Sunday, December 31, 2023

Happy New Year from the Dice Mines!

 

"Do you think they have Holmes-made pumpkin pie?"
A lot of you wrote in to inquire about yesterday's post [Does anyone believe me when I imply that I've received feedback or do you all see through these claims for the sham that they are?] I mentioned the baleful god of Blogger OCD without quite explaining the significance of it. You see, for the first several years that I maintained this blog, my end of year post count was always a number divisible by 6. I'm not sure when I became conscious of this, but I do know that I spent the last week of 2015 scheming to achieve 24 posts for the year. 

Then came December 2016. I started the month with an admittedly meager count of 18 posts on the year; all I had to do was sit tight until January and I was good for the year. But with one week to go, I decided to fly in the face of superstition; I posted an unlucky 19th post on Christmas day featuring Erol Otus's famed photo of the KEEP on the Borderlands, as seen above. Maybe I was trying to spur myself on to crank out 5 more posts in the week between Christmas and New Years--if so, it failed as inspiration. Or maybe I wrote that post months earlier, set it to auto-post for Christmas Day and forgot all about it. That was seven years ago, who can remember that crap?

The fallout has been tragic. Even though 2016 was my least active blogging year at the time, I have never achieved even that low standard in the years since. And only once have I managed to achieve another multiple of 6. True nerds will note that just last year I posted 13 times, missing the mark by just one post once again, but on that occasion, that 13th post came out in July; I had more than 5 months to come up with a few more posts, I just... didn't.

And so it is that, in hopes of fending off forces beyond my understanding, I am here typing this pointless, uninformative missive on New Years Eve. May the new year bring you all peace and prosperity, so long as it's divisible by 6.

Saturday, December 30, 2023

Flame Princess review; or How to fend off the Baleful God of Blogger OCD

I started writing this post in 1973, but decided that the subject matter was a bit out of date already, so I never posted it. Now, with less than 32 hours left in the year 2023 and finding myself only two posts away from hitting a multiple of six posts for the annum, I need to squeeze out some content in a hurry. So here, read this if you want. Or don't, what do I care? I'm only posting it as filler.

On the advice of the dudes over at 3TRPG, I finally got around to buying Lamentations of the Inflamed Princess--holy hell that's a long-winded title. Even the abbreviation "LotFP" is too many syllables. If you're like me you can't even type LotFP without saying "Ell-o-tea-eff-pee" in your head. I could go with "LFP" but where's the sophomoric humor in that? Well, how about "LotFaP"? By adding one vowel I've shortened the name to a two syllable, completely innocuous, incorruptible word. Well done. Let's get to it.

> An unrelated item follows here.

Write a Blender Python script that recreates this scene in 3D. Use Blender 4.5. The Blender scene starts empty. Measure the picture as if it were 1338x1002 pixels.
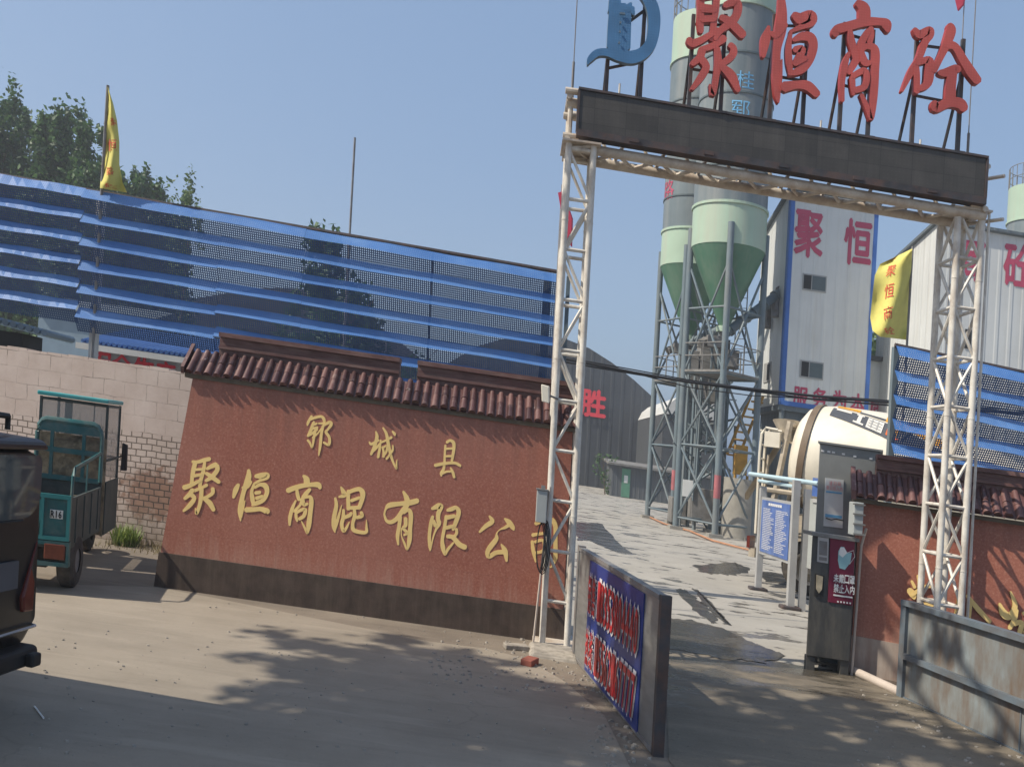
import bpy, math, random
from mathutils import Vector, Matrix
R = math.radians
random.seed(7)
scn = bpy.context.scene
COL = scn.collection

# ------------------------------------------------------------------ camera
EYE = 1.9            # eye height over the ground, metres
FPX = 1150.0         # focal length in photo pixels (1338 wide)
ROLL = R(3.1)
SHEAR = math.tan(R(5.0))   # whole scene sheared down to the right to match image skew; uprights stay plumb
CX, CY = 669.0, 592.0
cam = bpy.data.objects.new('camera', bpy.data.cameras.new('camera'))
COL.objects.link(cam)
cam.matrix_world = Matrix.Translation((0, 0, EYE)) @ Matrix.Rotation(R(90), 4, 'X') @ Matrix.Rotation(ROLL, 4, 'Z')
cam.data.sensor_width = 36.0
cam.data.lens = FPX / 1338 * 36
cam.data.shift_y = (CY - 501) / 1338
cam.data.clip_end = 3000
scn.camera = cam

# ------------------------------------------------------------------ light
SUN = Vector((-.615, -.190, .766)).normalized()
wd = bpy.data.worlds.new('World'); scn.world = wd; wd.use_nodes = True
wn = wd.node_tree
bg = wn.nodes['Background']
sky = wn.nodes.new('ShaderNodeTexSky'); sky.sky_type = 'NISHITA'; sky.sun_disc = False
sky.sun_elevation = math.asin(SUN.z); sky.sun_rotation = math.atan2(SUN.x, SUN.y)
sky.air_density = 1.3; sky.dust_density = 3.2; sky.ozone_density = 1.8; sky.altitude = 50
hz = wn.nodes.new('ShaderNodeMix'); hz.data_type = 'RGBA'; hz.inputs[0].default_value = .55; hz.inputs[7].default_value = (1.85, 2.90, 4.75, 1)
wn.links.new(sky.outputs[0], hz.inputs[6]); wn.links.new(hz.outputs[2], bg.inputs[0]); bg.inputs[1].default_value = .112
ld = bpy.data.lights.new('sun', 'SUN'); ld.energy = 4.4; ld.angle = R(.55); ld.color = (1, .915, .78)
lo = bpy.data.objects.new('sun', ld); COL.objects.link(lo)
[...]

Lotfap (snicker) is undeniably a good looking book. And a good size for a book. I was excited to see it on the shelf of my local gaming store, so I snatched it and ran home to start reading it. Don't worry, I paid for it first. 

Between the art, the reputation for dark subject matter, and the loquacious title of the game, I had expectations of a game that pushes boundaries. But once you start reading the book, you quickly notice that this is just an improved form of Basic D&D. Don't get me wrong, it's a pretty good distillation of D&D and an upgrade on Mentzer et. al., but, aside from the art, it's no more provocative than Labyrinth Lord.

Which isn't to say that LotFap has nothing to contribute; it certainly does. Following are the 11 coolest things Raggi's version of Basic D&D has brought to the world:

  1. Specialist: Raggi succeeds where D&D so desperately failed. While renaming thieves as "rogues" may have decreased the likelihood of idiotic players trying to pick the pockets of their adventuring colleagues mid-adventure, it is a catastrophically terrible name for a character class, and still implies that members of the class are inclined to not be team players. The specialist is vague enough that you have no problem running this dude as a straight and narrow type who would never mix with the Artful Dodger. Also, they get a wider variety of abilities to choose from--such as "bushcraft"--so they can be kind of like rangers too.
  2. Only fighters get better at fighting. That's right, every other class has reached their peak combat acumen on the first day they fill out their character sheet.
  3. No standardized monsters: no orcs or bullywugs or Type IV demons or even dragons unless you make them up for yourself. Every adventure gets its own custom set of critters to deal with. This does raise the question: if there are no orcs to slaughter, why are dwarves, elves, and halflings available as player races? Did Raggi give in to pressure from the demi-human lobby?
  4. Cool Art. No Peter Bradley.
  5. Much vaunted Encumbrance rules: carry 5 things and you're fine. Pick up more things and you're gonna slow down. Still not sure people will track this in play but it could be done pretty easily.
  6. Much vaunted naval combat and property ownership guidelines. Yes, they're a thing. Are they great? I'll try them out. 
  7. -11. Ha. I just made that up, there are only 6 things.